New nuclear construction will almost certainly be required if the UK is to meet its emissions target. But active government involvement will be essential to establish the regulatory and financial frameworks needed to enable it to proceed, the group said. The cost of disposing nuclear waste and decommissioning nuclear plants in particular must be addressed by government policy.

International collaboration on standards and design approvals also would smooth planning, contributing worldwide experience.

The planned retirement dates of existing nuclear plants mean that a decision about whether to replace them with new nuclear construction must be taken soon. Because the world design and supply capacities for nuclear power plants are limited, an early policy decision that translated into early orders would help the UK avoid potential future supply bottlenecks.

Public confidence in any decision is critical, and an open and transparent decision and consultation process is essential in this case.

Large-scale renewables, specifically wind, bioenergy, and some marine energies, potentially could meet 15% of current UK demand by 2020, rising to 35-40% by 2050, if the newer technologies could be successfully developed and deployed, the report revealed.

Incentives for development and demand remain necessary, however, and the government would have to improve current measures.

Development would require maintaining and reinforcing government incentives covering both the generation technologies and substantive changes in energy usage and supply systems, particularly changes to electricity networks. These include the use of local electricity grids for power-sharing and the more-efficient energy design of buildings and processes.

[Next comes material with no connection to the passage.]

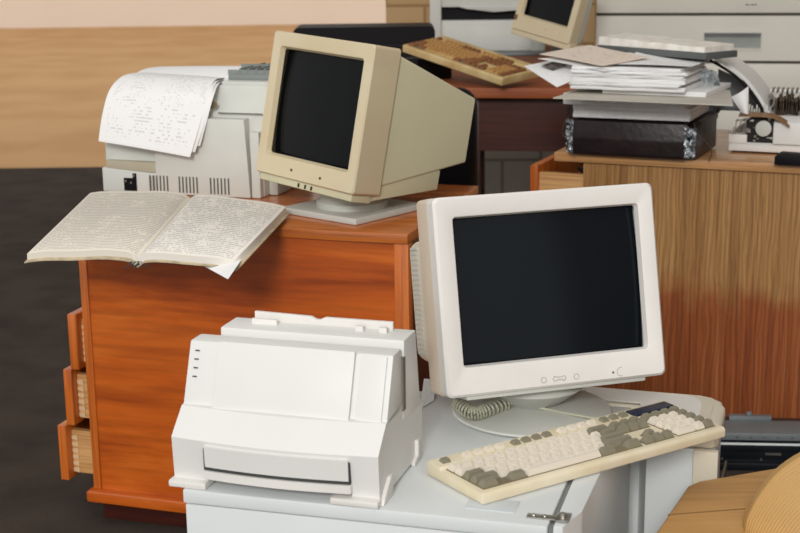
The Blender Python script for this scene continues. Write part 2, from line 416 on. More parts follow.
for x in (-.04, .055): lathe(b, [(.0028, 0), (.0028, .002)], (x, .0005, .022 if x < 0 else .019), 12, Matrix.Rotation(PI/2, 4, 'X'))
obj('power_light', b, DARKIN, B)
# stand
b = bm_new()
fr0 = Frame((-.107, 3.155, .75), -41)
base_w = .116
sb = bm_new(); box(sb, -base_w, base_w, -base_w, base_w, 0.0005, .015, .004, 3)
MM = Matrix.Translation(fr0.o) @ fr0.m.to_4x4()
MI = (Matrix.Translation(f.o) @ f.m.to_4x4()).inverted() @ MM
bmesh.ops.transform(sb, matrix=MI, verts=sb.verts); st = obj('stand', sb, PGREY, B)
sb = bm_new(); lathe(sb, [(.082, .015), (.083, .028), (.078, .032), (.06, .033)], (0, 0, 0), 40)
lathe(sb, [(.078, .03), (.066, .05), (.05, .072)], (0, 0, 0), 40)
bmesh.ops.transform(sb, matrix=MI, verts=sb.verts); obj('swivel', sb, PGREY, st)

OC, f = thing('office_chair', 'black office chair pushed up behind the desk, mostly hidden by the beige monitor', 'chair', (.03, 3.90, 0), -17)
b = bm_new(); rings(b, [rrect(-.18, .20, .52, .95, .05, -.10, 5), rrect(-.19, .21, .51, .96, .05, -.08, 5), rrect(-.19, .21, .51, .96, .05, -.05, 5), rrect(-.18, .20, .52, .95, .05, -.03, 5)]); obj('backrest', b, BLACK, OC)
b = bm_new(); box(b, -.21, .21, -.02, .38, .42, .48, .03, 3); obj('seat', b, BLACK, OC)
b = bm_new(); tube(b, [(0, .18, .06), (0, .18, .43)], .025, 12); obj('pole', b, BLKMET, OC)
b = bm_new(); tube(b, [(0, .1, .44), (0, -.03, .44), (0, -.045, .56)], .014, 8); obj('back_bracket', b, BLKMET, OC)
for k in range(5):
    a_ = 2*PI*k/5; ex, ey = .24*math.cos(a_), .18+.24*math.sin(a_)
    b = bm_new(); tube(b, [(0, .18, .10), (ex, ey, .06)], .016, 8); lg = obj('leg', b, BLKMET, OC)
    b = bm_new(); lathe(b, [(.001, 0), (.022, .004), (.024, .024), (.01, .044)], (ex, ey, .001), 12); obj('caster', b, BLACK, lg)

# ================================================================== LEFT PRINTER
P, f = thing('laser_printer', 'grey white printer on the orange desk with vent slots, papers curling over its top', 'printer', (-.735, 3.474, .751), -17.8)
LF = f
b = bm_new()
prism(b, [(0, 0), (0, .125), (.012, .20), (.06, .262), (.30, .262), (.33, .2), (.33, 0)], .002, .43, 'x', .004)
obj('body', b, LPMAT, P)
b = bm_new()
prism(b, [(.150, 0), (.150, .190), (.392, .190), (.402, 0)], -.022, .01, 'y', .003)
prism(b, [(.0, 0), (.0, .06), (.15, .05), (.15, 0)], -.018, .004, 'y', .003)
obj('rear_cover', b, LPMAT, P)
b = bm_new(); prism(b, [(.012, .078), (.012, .058), (.15, .051), (.15, .077)], -.017, .002, 'y', .001); obj('ledge', b, mat('tan_grey_plastic', (180, 172, 150), .6), P)
b = bm_new(); box(b, .405, .428, -.02, .2, 0, .16, .003); box(b, .43, .452, .03, .2, 0, .05, .003); obj('side_cover', b, LPMAT, P)
b = bm_new(); prism(b, [(.06, .255), (.06, .272), (.095, .272), (.095, .255)], .30, .428, 'x', .004); obj('top_cover', b, LPMAT, P)
b = bm_new(); box(b, .06, .095, -.0195, -.006, .004, .036); box(b, .085, .095, -.0195, -.006, .036, .048); box(b, .066, .074, -.0205, -.019, .012, .018); so = obj('power_socket', b, BLACK, P)
for x, z in ((.064, .026), (.078, .022), (.087, .04)): obj('socket_pin', box(bm_new(), x, x+.004, -.0215, -.019, z, z+.005), CHROME, so)
for x0 in (.132, .212, .296):
    b = bm_new()
    for k in range(6): box(b, x0+k*.0095, x0+k*.0095+.004, -.0226, -.0215, .006, .046)
    obj('vent_slots', b, mat('vent_shadow_grey', (92, 92, 84), .8), P)
b = bm_new(); box(b, .315, .43, -.0005, .004, .2005, .2025); obj('case_seam', b, mat('vent_shadow_grey', (92, 92, 84), .8), P)
b = bm_new(); lathe(b, [(.010, 0), (.010, .004)], (.30, -.0, .222), 20, Matrix.Rotation(PI/2, 4, 'X') @ Matrix.Scale(1.4, 4, (1, 0, 0))); obj('latch', b, BRASS, P)
b = bm_new(); box(b, .3, .43, .1, .26, .262, .285, .002)
for k in range(4): box(b, .33+k*.022, .334+k*.022, .1, .26, .285, .300, .001)
box(b, .3, .43, .10, .104, .285, .296); box(b, .3, .43, .18, .184, .285, .303); obj('paper_feed_rack', b, mat('grey_grille', (132, 138, 136), .5), P)
# papers hanging over it
def edgepts(fr, l): return [fr.wor(fr.hit(u, v, y)) for u, v, y in l]
def hang(L, Rr, bow=.004):
    def F(s, t):
        a = poly(L, 1-t); c = poly(Rr, 1-t); return a.lerp(c, s)+Vector((0, -1, .4))*bow*math.sin(PI*s)
    return F
specs = [([(150, 72, .16), (134, 73, .1), (121, 77, .05), (109, 91, .0), (102, 116, -.035), (98.5, 141, -.055)],
          [(232, 78, .16), (222, 78, .1), (214, 81, .05), (208, 95, .0), (199, 127, -.035), (190, 157, -.055)], 'front'),
         ([(150, 74, .16), (134, 75, .1), (122, 79, .045), (110, 93, -.003), (104, 116, -.032), (101, 139, -.046)],
          [(233, 80, .16), (223, 80, .1), (216, 83, .045), (211, 96, -.003), (203, 127, -.032), (195, 152, -.046)], 'mid'),
         ([(150, 76, .16), (134, 77, .1), (123, 81, .04), (112, 96, -.006), (107, 116, -.028), (105, 136, -.038)],
          [(234, 82, .16), (224, 82, .1), (218, 85, .04), (213, 98, -.006), (206, 124, -.028), (200, 146, -.038)], 'rear')]
labs = ['printed form sheet curling down the printer, frontmost of the three hanging sheets',
        'white sheet hanging on the printer just behind the frontmost curled form',
        'white sheet hanging on the printer, rearmost of the three curled sheets']
for (Lp, Rp, _), lb in zip(specs, labs):
    o = obj('paper_sheet', sheet(bm_new(), hang(edgepts(LF, Lp), edgepts(LF, Rp)), 12, 24, .0005), PRINT)
    tag(o, lb, 'paper', 'sheets curling over the left printer')
Lb = edgepts(LF, [(160, 66.5, .24), (148, 68, .19), (138, 72, .14), (136, 77, .10)])
Rb = edgepts(LF, [(250, 66, .24), (243, 67, .19), (238, 74, .14), (232, 83, .10)])
o = obj('paper_sheet', sheet(bm_new(), hang(Lb, Rb, .003), 10, 14, .0008), PAPER)
tag(o, 'blank white sheet lying flat on top of the left printer behind the curled forms', 'paper')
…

Further cost reductions are probable, but not to the historically low levels of fossil fuels.

Public engagement
Future approaches must provide clear, consistent incentives that identify with and engage the public and business. The public's engagement has been poor to date, and the government's attempts to develop it have failed to recognize the way individuals interact with the energy system. And real action for industry has arisen only when appropriate incentives, such as carbon trading, are in place.

The conference focused on two elements for energy-balance improvement: increasing energy-use efficiency and methods for reducing energy demand.

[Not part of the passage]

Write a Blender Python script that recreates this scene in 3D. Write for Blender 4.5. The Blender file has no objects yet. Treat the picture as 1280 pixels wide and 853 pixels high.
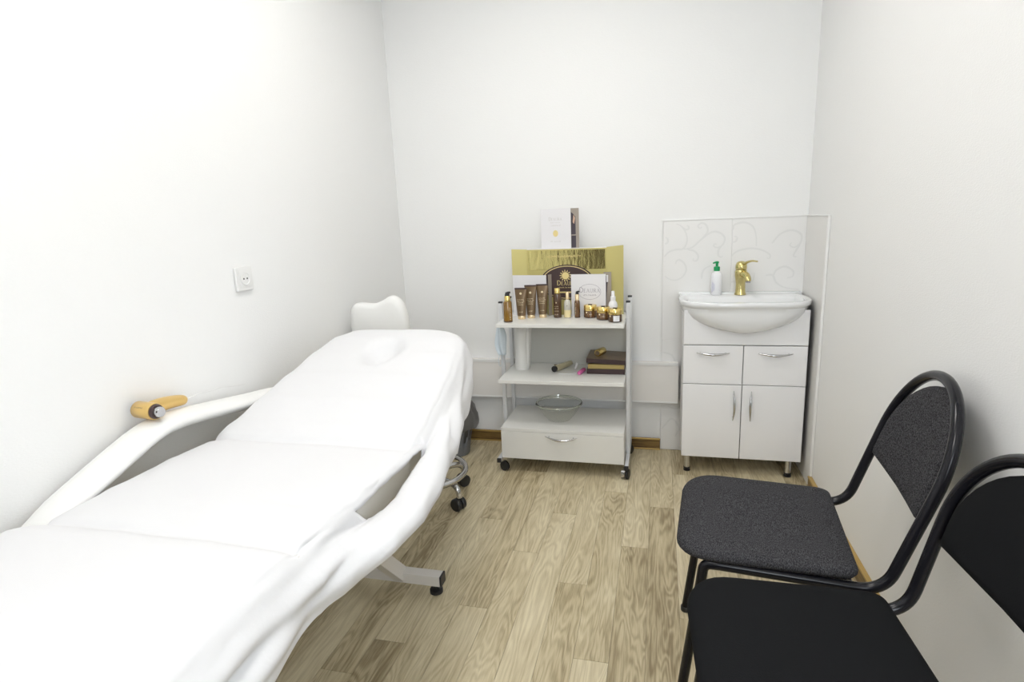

These encourage process changes leading to more-efficient onsite energy generation and usage. However, clear and consistent incentive schemes are still needed to encourage the wider adoption of such measures.

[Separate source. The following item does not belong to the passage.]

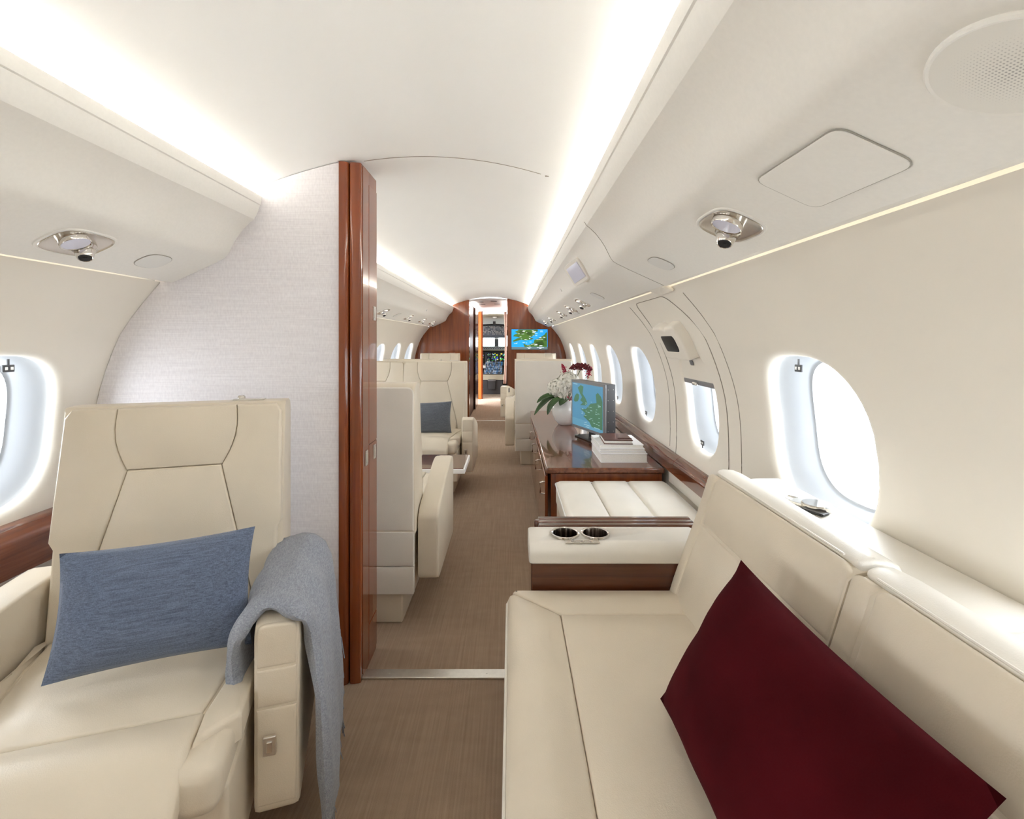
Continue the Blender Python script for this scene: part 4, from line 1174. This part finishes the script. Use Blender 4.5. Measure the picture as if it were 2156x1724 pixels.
# vase and flowers
VX, VY, VZ = .440, 3.86, CZ
q = MB(); q.lathe([(0, .004), (.052, .0), (.058, .004), (.088, .04), (.106, .085), (.109, .115), (.100, .155), (.080, .185), (.066, .198), (.066, .206), (.060, .206), (.060, .195), (.07, .15), (0, .10)], (0, 0, 0), 40)
o = q.build('vase', 'ceramic', ang=60); o.location = (VX, VY, VZ); tag(o, 'round white glazed vase of flowers on the credenza', 'vase')
FB = Vector((VX, VY, VZ + .16))
def flower_root(name, lab, cat, grp=None): return tag(empty(name, FB), lab, cat, grp)
def stem_to(root, p, rr=.0032):
    p = Vector(p); mid = p * .5 + Vector((0, 0, .02))
    q = MB(); q.tube([(p.x * .1, p.y * .1, -.02), mid, p], rr, 6); q.build('stem', 'stem', root)
def hydrangea(p, R, lab, seed):
    rt = flower_root('hydrangea', lab, 'flower', 'white hydrangeas in the vase'); p = Vector(p); stem_to(rt, p * .92)
    rr = random.Random(seed); q = MB(); N = 300
    for k in range(N):
        zz = 1 - 1.75 * (k + .5) / N; ph = k * 2.39996
        d = Vector((math.sqrt(max(0, 1 - zz * zz)) * math.cos(ph), math.sqrt(max(0, 1 - zz * zz)) * math.sin(ph), zz * .85))
        c = p + d * R * rr.uniform(.80, 1.08)
        dn = d.normalized(); u_ = dn.cross(Vector((rr.uniform(-1, 1), rr.uniform(-1, 1), rr.uniform(-1, 1)))).normalized(); v2 = dn.cross(u_)
        s_ = .0135
        for e in range(4):
            g = e * PI / 2; a = u_ * math.cos(g) + v2 * math.sin(g); b_ = -u_ * math.sin(g) + v2 * math.cos(g)
            q_ = [c, c + a * s_ * .6 + b_ * s_ * .5 + dn * .003, c + a * s_ * 1.15 + dn * rr.uniform(-.002, .005), c + a * s_ * .6 - b_ * s_ * .5 + dn * .003]
            i0 = q.addv(q_); q.f.append((i0, i0 + 1, i0 + 2, i0 + 3))
    q.build('bloom', 'petal', rt)
    q = MB(); bm = bmesh.new(); bmesh.ops.create_icosphere(bm, subdivisions=2, radius=R * .74); bmesh.ops.scale(bm, vec=(1, 1, .85), verts=bm.verts); bmesh.ops.translate(bm, vec=p, verts=bm.verts); q.frombm(bm); q.build('core', 'core', rt)
hydrangea((-.055, -.03, .135), .088, 'white hydrangea head at the left of the vase bouquet', 1)
hydrangea((.020, -.02, .185), .092, 'white hydrangea head at the top middle of the bouquet', 2)
hydrangea((.075, .04, .15), .080, 'white hydrangea head tucked behind the screen', 3)
def spray(name, lab, p, R, mat, seed, n_=170, flat_=.55):
    rt = flower_root(name, lab, 'flower'); p = Vector(p); stem_to(rt, p)
    rr = random.Random(seed); q = MB()
    for k in range(n_):
        d = Vector((rr.gauss(0, 1), rr.gauss(0, 1), abs(rr.gauss(0, 1)) + .1)).normalized()
        c = p + Vector((d.x * R, d.y * R, d.z * R * flat_)) * rr.uniform(.75, 1.0)
        bm = bmesh.new(); bmesh.ops.create_icosphere(bm, subdivisions=1, radius=rr.uniform(.005, .009)); bmesh.ops.translate(bm, vec=c, verts=bm.verts); q.frombm(bm)
    q.build('bloom', mat, rt)
spray('sedum', 'dark red domed flower head above the bouquet', (.125, .0, .285), .095, 'red_bloom', 4, 320)
def plume(lab, p, l, seed, tilt):
    rt = flower_root('astilbe', lab, 'flower', 'crimson plumes in the bouquet'); p = Vector(p); stem_to(rt, p, .002)
    rr = random.Random(seed); q = MB(); t_ = Vector(tilt).normalized()
    for k in range(110):
        f = rr.random(); c = p + t_ * l * f + Vector((rr.gauss(0, 1), rr.gauss(0, 1), rr.gauss(0, 1))) * .014 * (1.15 - f)
        bm = bmesh.new(); bmesh.ops.create_icosphere(bm, subdivisions=1, radius=rr.uniform(.003, .006)); bmesh.ops.translate(bm, vec=c, verts=bm.verts); q.frombm(bm)
    q.build('bloom', 'pink_bloom', rt)
plume('crimson plume at the lower right of the bouquet above the vase rim', (.035, -.10, .055), .09, 5, (.9, -.2, .5))
plume('crimson plume low in the bouquet nearest the screen edge', (.085, -.07, .08), .09, 6, (.6, -.3, .8))
plume('crimson plume beside the dark red flower head on top', (.18, -.03, .24), .07, 7, (.3, 0, .8))
plume('thin crimson sprig standing up at the top left of the bouquet', (.015, .03, .25), .085, 8, (-.45, 0, .9))
def leaf(lab, pts, w_):
    rt = flower_root('leaf_sprig', lab, 'leaf', 'green leaves in the vase')
    pts = [Vector(p) for p in pts]
    cv = []
    for k in range(13):
        t = k / 12 * (len(pts) - 1); i = min(int(t), len(pts) - 2); f = t - i
        a = pts[max(i - 1, 0)]; b_ = pts[i]; c = pts[i + 1]; d = pts[min(i + 2, len(pts) - 1)]
        cv.append(.5 * ((2 * b_) + (c - a) * f + (2 * a - 5 * b_ + 4 * c - d) * f * f + (3 * b_ - a - 3 * c + d) * f ** 3))
    q = MB(); rows = []
    for k, p in enumerate(cv):
        t = k / 12; dd = (cv[min(k + 1, 12)] - cv[max(k - 1, 0)]).normalized(); sd = dd.cross(Vector((0, -.5, 1))).normalized()
        ww = w_ * math.sin(PI * min(1, max(0, (t - .15) / .85)) ** .8) + .002
        up = sd.cross(dd).normalized()
        rows.append([p - sd * ww + up * ww * .25, p - sd * ww * .5, p - up * ww * .12, p + sd * ww * .5, p + sd * ww + up * ww * .25])
    q.grid(rows); o = q.build('blade', 'leaf', rt); md = o.modifiers.new('t', 'SOLIDIFY'); md.thickness = .0012
leaf('long green leaf reaching far left and down from the vase', [(-.04, -.04, .04), (-.12, -.05, .06), (-.20, -.06, .0), (-.255, -.06, -.075)], .026)
leaf('green leaf arching left just under the white flowers', [(-.03, -.05, .05), (-.11, -.07, .085), (-.19, -.08, .06), (-.235, -.08, .025)], .028)
leaf('broad green leaf hanging over the front of the vase', [(-.02, -.07, .05), (-.07, -.12, .06), (-.13, -.14, .01), (-.155, -.14, -.06)], .028)
leaf('green leaf lying across the vase rim in front', [(.0, -.07, .045), (-.03, -.13, .05), (-.06, -.16, .015)], .030)
leaf('green leaf dropping down the right of the vase by the screen', [(.05, -.07, .04), (.08, -.11, .02), (.095, -.13, -.06), (.10, -.13, -.11)], .022)

# desk screen
XL, YL, XR, YR = .452, 3.50, .612, 3.08
w_ = math.hypot(XR - XL, YR - YL)
r = tag(empty('desk_screen', (XL, YL, CZ), math.atan2(YR - YL, XR - XL)), 'slim grey screen showing a dim blue map on the credenza', 'screen')
HB, HT = .055, .395
q = MB(); q.box((w_ / 2, .04, (HB + HT) / 2), (w_, .075, HT - HB), .004); bd = q.build('housing', 'dgrey', r, wn=True)
q = MB(); q.box((w_ / 2, .0, (HB + HT) / 2), (w_ + .004, .016, HT - HB + .004), .005); q.build('bezel', 'grey', bd, wn=True)
def sp(L): return [(.018 + (x - 1640) / 255 * (w_ - .036), HB + .018 + (1 - (y - 410) / 420) * (HT - HB - .036)) for x, y in L]
IRE = [(1652, 590), (1664, 540), (1682, 512), (1702, 522), (1700, 560), (1690, 590), (1664, 602)]
GB = [(1690, 455), (1715, 425), (1740, 435), (1735, 480), (1732, 505), (1758, 545), (1775, 590), (1760, 612), (1712, 622), (1735, 590), (1712, 575), (1728, 540), (1708, 505)]
EU = [(1712, 655), (1762, 645), (1800, 585), (1848, 565), (1842, 490), (1858, 468), (1882, 500), (1893, 545), (1893, 800), (1810, 800), (1790, 760), (1740, 722), (1758, 690)]
fn = lambda a, b_, h: Vector((a, -.0085 - h, b_))
q = MB(); q.prism(sp([(1640, 410), (1895, 410), (1895, 760), (1640, 760)]), fn, 0, .0006); sc = q.build('screen', 'sea2', r)
q = MB(); q.prism(sp([(1640, 760), (1895, 760), (1895, 830), (1640, 830)]), fn, 0, .0006); q.build('status_bar', 'bar2', sc)
for L_ in (IRE, GB, EU):
    q = MB(); q.prism(sp(L_), fn, .0008, .0012); q.build('map_land', 'land2', sc)
LM = [(*sp([(rs.uniform(1720, 1870), rs.uniform(560, 780))])[0], rs.uniform(.01, .03), .003) for k in range(34)]
LM += [(*sp([(1745, 800)])[0], .08, .004), (*sp([(1760, 818)])[0], .05, .004), (*sp([(1650, 425)])[0], .06, .004), (*sp([(1830, 800)])[0], .07, .004)]
for (x, y, l, t) in LM:
    q = MB(); q.prism([(x, y), (x + l, y), (x + l, y + t), (x, y + t)], fn, .0014, .0017); q.build('map_lettering', 'mark2', sc)
q = MB()
for z in (.09, .15, .22, .29, .36):
    for y in (.02, .06): q.box((w_ + .0003, y, z), (.001, .003, .003), 0)
q.build('screws', 'metal', bd, smooth=False)
q = MB(); q.box((w_ * .5, .035, .035), (.05, .03, .07), .006); q.box((w_ * .5, .03, .006), (.24, .14, .011), .005); q.build('stand', 'black', r, wn=True)

# books
BX, BY = .632, 2.80
def book(loc, d, cov, lab, rz=0, ct=.003, name='book'):
    rt = tag(empty(name, loc, rz), lab, 'book', 'books stacked on the credenza')
    L_, D_, H_ = d
    q = MB()
    q.box((0, 0, ct / 2), (L_, D_, ct), .0008); q.box((0, 0, H_ - ct / 2), (L_, D_, ct), .0008); q.box((0, D_ / 2 - .002, H_ / 2), (L_, .004, H_ - .001), .0015)
    q.build('cover', cov, rt, wn=True)
    q = MB(); q.box((0, -.002, H_ / 2), (L_ - .008, D_ - .012, H_ - 2 * ct), .0005); q.build('pages', 'page', rt, wn=True)
    return rt
book((BX, BY, CZ), (.262, .30, .050), 'book_white', 'thick white book at the bottom of the credenza stack')
book((BX - .006, BY + .004, CZ + .0502), (.258, .295, .012), 'book_white', 'thin white book just above the thick bottom one')
book((BX - .008, BY, CZ + .0624), (.252, .29, .013), 'book_white', 'thin white book third from the bottom of the stack')
book((BX - .010, BY + .01, CZ + .0756), (.250, .28, .020), 'book_white', 'white book directly under the brown notebook')
nb = book((BX - .02, BY - .02, CZ + .0958), (.160, .20, .024), 'book_brown', 'brown leather notebook with strap on top of the book stack', math.radians(-3), .004, 'notebook')
q = MB(); q.box((.04, -.05, .0255), (.075, .012, .003), .001); q.box((.080, -.05, .014), (.004, .012, .024), .001); q.build('strap', 'book_brown', nb, wn=True)

# ------------------------------------------------------------------ fold out table on the left
r = tag(empty('pull_out_table', (-.865, 3.06, 0)), 'low mahogany table with white edge between the facing left seats', 'table')
q = MB(); q.box((0, 0, .443), (1.17, .36, .030), .004); q.build('white_edge', 'white', r, wn=True)
q = MB(); q.box((0, 0, .459), (1.15, .35, .004), .0015); tp = q.build('table_top', 'wood_x', r, wn=True)
for y in (-.07, .09):
    q = MB(); q.lathe([(.034, .460), (.037, .4625), (.040, .4615), (.040, .460)], (.44, y, 0), 28); rm_ = q.build('cup_ring', 'metal', tp)
    q = MB(); q.lathe([(0, .4615), (.035, .4613), (.035, .46)], (.44, y, 0), 28); q.build('cup_lid', 'wood_dark', rm_)
q = MB(); q.box((-.42, 0, .214), (.10, .10, .428), .01); q.build('leg', 'leather', r, wn=True)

Wider application of existing energy efficiency technologies should be given the same priority as research and development in new technology, the group said. These include wider use of small-scale combined heat and power, or local renewable technologies such as wind in domestic and commercial premises, coupled with the improved energy efficiencies to be gained through improved building standards and wider adoption of low-energy devices.

Demand reduction
Demand reduction will be as important as technology generation, requiring both behavioral changes and technological advances.

Changing the behavior of individuals and UK small businesses will require active government promotion, support, and fiscal incentives to reward real improvements in energy use and local renewable generation.

More-demanding requirements for the energy performance of buildings and equipment should be put in place, coupled with improved information to consumers, including more-detailed information on energy bills. Greater efforts should also be made to provide advice—possibly through the Energy Savings Trust—on how to reduce consumption.